Una obra maestra | Opinión

De vez en cuando, un novelista anuncia que deja de escribir. El último que me viene a la memoria es Vargas Llosa. Ningún lector, en cambio, pregona que deja de leer, aunque deje de hacerlo. Conozco decenas de exlectores inconfesos que en las comidas y en las sobremesas hablan como si cada tarde se sentaran en el sofá con un libro abierto entre las manos. Si has sido lector, no resulta difícil fingir que sigues siéndolo. Para continuar siendo escritor sin escribir has de valerte en cambio de mil malabarismos. El primero que debe creerse que escribe eres tú. Has de irte a la cama cada día como si hubieras llenado siete folios. Los folios imaginarios funcionan, créanme. Se amontonan imaginariamente a la derecha de la mesa de trabajo, crecen. Un día, pongamos que en un funeral, coincides con tu exmujer o tu exmarido y te pregunta y le contestas que sí, que estás escribiendo una novela, una novela larga y muy compleja, sin prisas, claro, no te gusta publicar por obligación, la disciplina mata la creatividad, etcétera.

A la vuelta del funeral, te pones a ello decidido a recuperar los meses perdidos. Pero falla una tecla del ordenador, o aparece una neuralgia salvadora, o se viene abajo una idea que habías tomado por sólida hasta que la sometes al corsé de la sintaxis.
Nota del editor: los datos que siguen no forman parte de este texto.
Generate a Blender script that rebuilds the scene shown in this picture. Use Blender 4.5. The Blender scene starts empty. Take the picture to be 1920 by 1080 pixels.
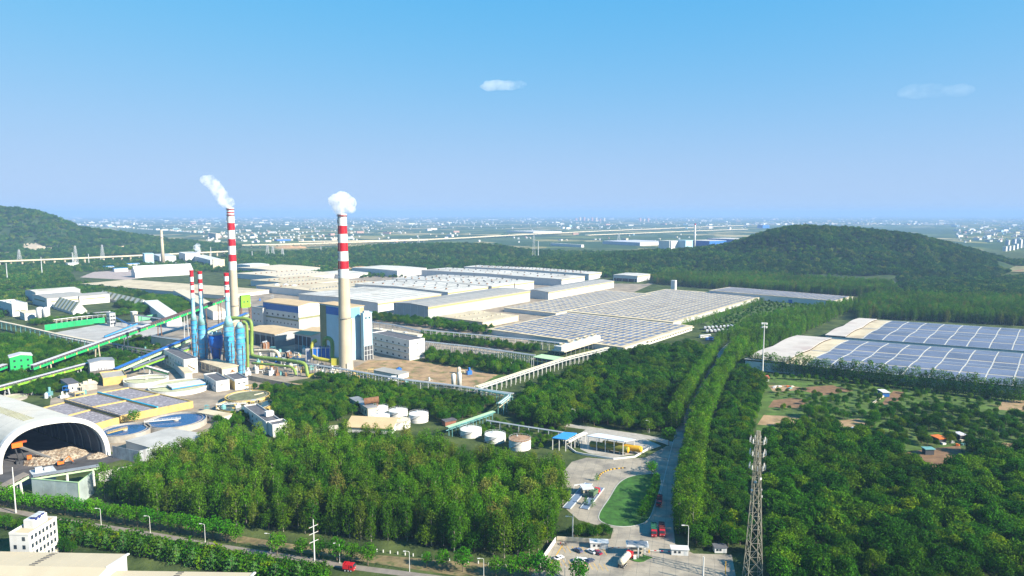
import bpy, bmesh, math, random
import numpy as np
from mathutils import Vector, Matrix, noise as mnoise

random.seed(7); rng = np.random.default_rng(7)
SC = bpy.context.scene
R = math.radians
# ------------------------------------------------------------------ camera
CAM_H = 140.0; PITCH = R(6.2); FOC = 1281.0        # metres, radians, focal length in px of a 1920 px wide frame
cam_d = bpy.data.cameras.new('camera'); cam = bpy.data.objects.new('camera', cam_d)
SC.collection.objects.link(cam); SC.camera = cam
cam.location = (0, 0, CAM_H); cam.rotation_euler = (R(90) - PITCH, 0, 0)
cam_d.sensor_width = 36.0; cam_d.lens = 36.0 * FOC / 1920.0
cam_d.clip_start = 1.0; cam_d.clip_end = 200000.0
# ------------------------------------------------------------------ sky, sun, exposure
SUN_AZ = R(-27); SUN_EL = R(31)                     # sun from the right, a little behind the camera
sun_dir = Vector((math.cos(SUN_AZ) * math.cos(SUN_EL), math.sin(SUN_AZ) * math.cos(SUN_EL), math.sin(SUN_EL)))
W = bpy.data.worlds.new('World'); SC.world = W; W.use_nodes = True
wn, wl = W.node_tree.nodes, W.node_tree.links
bg = wn['Background']; sky = wn.new('ShaderNodeTexSky'); sky.sky_type = 'NISHITA'; sky.sun_disc = False
sky.sun_elevation = SUN_EL; sky.sun_rotation = R(90) - SUN_AZ
sky.altitude = 200; sky.air_density = 1.0; sky.dust_density = 0.0; sky.ozone_density = 6.0
hsv = wn.new('ShaderNodeHueSaturation'); hsv.inputs['Saturation'].default_value = 1.25; wl.new(sky.outputs['Color'], hsv.inputs['Color'])
def vmath(op, a, b):
    v = wn.new('ShaderNodeVectorMath'); v.operation = op
    for i, s in enumerate((a, b)):
        if isinstance(s, tuple): v.inputs[i].default_value = s
        else: wl.new(s, v.inputs[i])
    return v.outputs[0]
# soft shoulder over the whole sky, as the camera's own tone curve: out = A * x / (x + B)
sh = vmath('MULTIPLY', vmath('DIVIDE', hsv.outputs['Color'], vmath('ADD', hsv.outputs['Color'], (0.945, 0.752, 0.40))), (2.72, 3.55, 4.80))
wl.new(sh, bg.inputs['Color']); bg.inputs['Strength'].default_value = 0.074
sun_d = bpy.data.lights.new('sun', 'SUN'); sun_d.energy = 5.0; sun_d.angle = R(0.53); sun_d.color = (1.0, 0.91, 0.76)
sun = bpy.data.objects.new('sun', sun_d); SC.collection.objects.link(sun)
sun.rotation_euler = (-sun_dir).to_track_quat('-Z', 'Y').to_euler(); sun.location = (600, -300, 500)
vs = SC.view_settings; vs.view_transform = 'Standard'; vs.look = 'None'; vs.exposure = 1.45; vs.gamma = 1.0; vs.use_curve_mapping = False
SC.cycles.use_denoising = True; SC.cycles.max_bounces = 8; SC.cycles.diffuse_bounces = 3; SC.cycles.glossy_bounces = 3
SC.cycles.transparent_max_bounces = 8; SC.cycles.volume_bounces = 5; SC.cycles.sample_clamp_indirect = 8
# ------------------------------------------------------------------ photograph pixel -> place on the ground (1920x1080 px)
CP, SP = math.cos(PITCH), math.sin(PITCH)
def G(px, py, z=0.0):
    u = (px - 960) / FOC; v = (540 - py) / FOC
    t = (CAM_H - z) / (SP - v * CP)
    return Vector((u * t, t * (CP + v * SP), z))
def depth(p): return p.y * CP + (CAM_H - p.z) * SP
def pxm(p): return FOC / depth(p)                   # photograph pixels per metre at a point
def T(px, py, t):                                   # pixel at a known depth
    u = (px - 960) / FOC; v = (540 - py) / FOC
    return Vector((u * t, t * (CP + v * SP), CAM_H + t * (v * CP - SP)))
def zat(p, py):                                     # height over ground point p whose picture row is py
    v = (540 - py) / FOC; y = p.y
    return CAM_H + y * (v * CP - SP) / (CP + v * SP)
def Lto(p, d, px):                                  # walk from p along d until picture column px
    u = (px - 960) / FOC
    return (u * depth(p) - p.x) / (d.x - u * d.y * CP)
def dirv(deg): return Vector((math.cos(R(deg)), math.sin(R(deg)), 0))
# ------------------------------------------------------------------ terrain heights
def prof(t, pts):
    xs = np.array([a for a, b in pts], float)
    zs = np.array([max(0.0, CAM_H + t * ((540 - b) / FOC * CP - SP)) for a, b in pts])
    return xs, zs
LH = prof(2800, [(-500, 382), (-200, 375), (-60, 384), (0, 390), (60, 396), (110, 411), (150, 428), (230, 439), (330, 453), (400, 460), (470, 476), (520, 492)])
RH = prof(1850, [(960, 520), (1000, 494), (1100, 486), (1200, 478), (1300, 472), (1360, 463), (1400, 452), (1440, 437), (1480, 429), (1510, 427), (1580, 431), (1660, 438), (1720, 446), (1780, 461), (1840, 479), (1900, 496), (1960, 506), (2100, 512)])
MH = prof(2300, [(430, 500), (480, 483), (560, 477), (640, 471), (720, 464), (850, 461), (930, 464), (1000, 476), (1080, 486), (1180, 500)])
def height(x, y):
    x = np.asarray(x, float); y = np.maximum(np.asarray(y, float), 1.0)
    px = 960 + FOC * x / (y * CP + 10)
    wob = 1 + 0.17 * np.sin(x / 52.0 + y / 140.0 + 1.3 * np.sin(y / 90.0)) + 0.10 * np.sin(x / 21.0 - y / 60.0 + np.sin(x / 75.0))
    h = np.interp(px, *LH) * np.exp(-((y - 2800) / np.where(y < 2800, 330, 500)) ** 2) * (1 + (wob - 1) * np.clip((2800 - y) / 300, 0, 1))
    h = np.maximum(h, np.interp(px, *RH) * np.exp(-((y - 1850) / np.where(y < 1850, 235, 330)) ** 2) * (1 + (wob - 1) * np.clip((1850 - y) / 220, 0, 1)))
    h = np.maximum(h, np.interp(px, *MH) * np.exp(-((y - 2300) / np.where(y < 2300, 260, 330)) ** 2))
    return np.where(h < 0.6, 0.0, h)
def hz(x, y): return float(height(x, y))
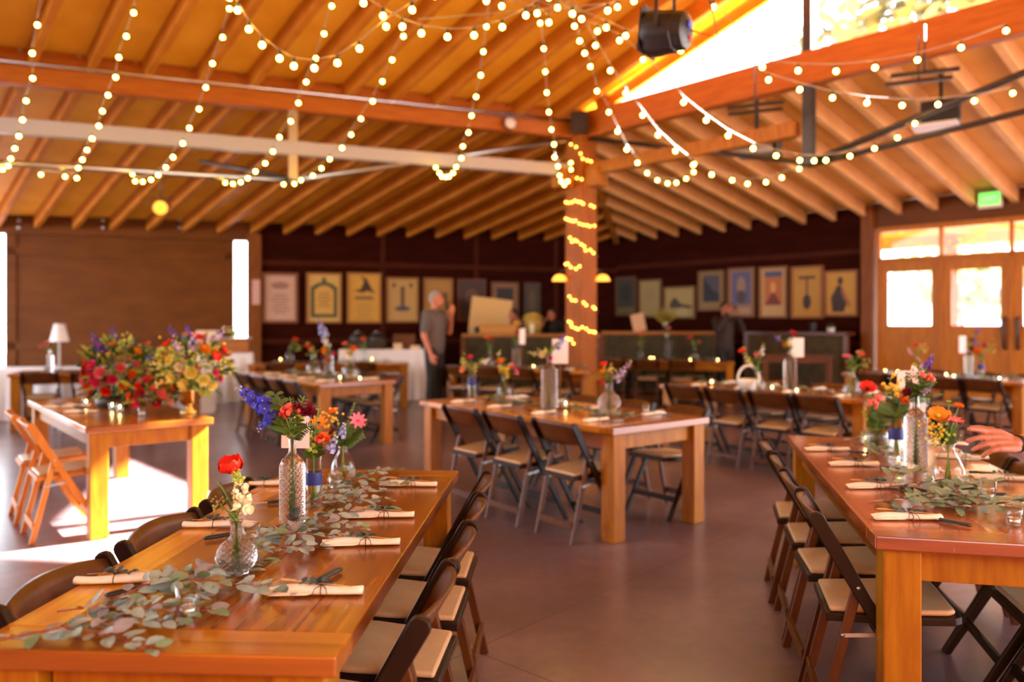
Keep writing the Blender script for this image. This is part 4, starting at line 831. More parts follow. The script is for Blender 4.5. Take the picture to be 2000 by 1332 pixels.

Es preferible, en fin, continuar imaginando que escribes. Desgasta menos, qué sé yo, qué sabe nadie. También conozco, pues, a escritores que no escriben, y varios, más de diez. Los escritores que no escriben y los lectores que no leen suelen llevarse bien por razones sencillas de imaginar.

Entre tanto, no sería raro que Vargas Llosa, al día siguiente de anunciar su retiro, se hubiera puesto a escribir una novela sobre el hecho mismo de retirarse, sobre su significado, sobre el agujero negro a cuya gravedad te entregas cuando tomas una decisión de ese calibre. Una obra maestra, una más, que solo leerán los que leemos o que solo leeremos los que lean.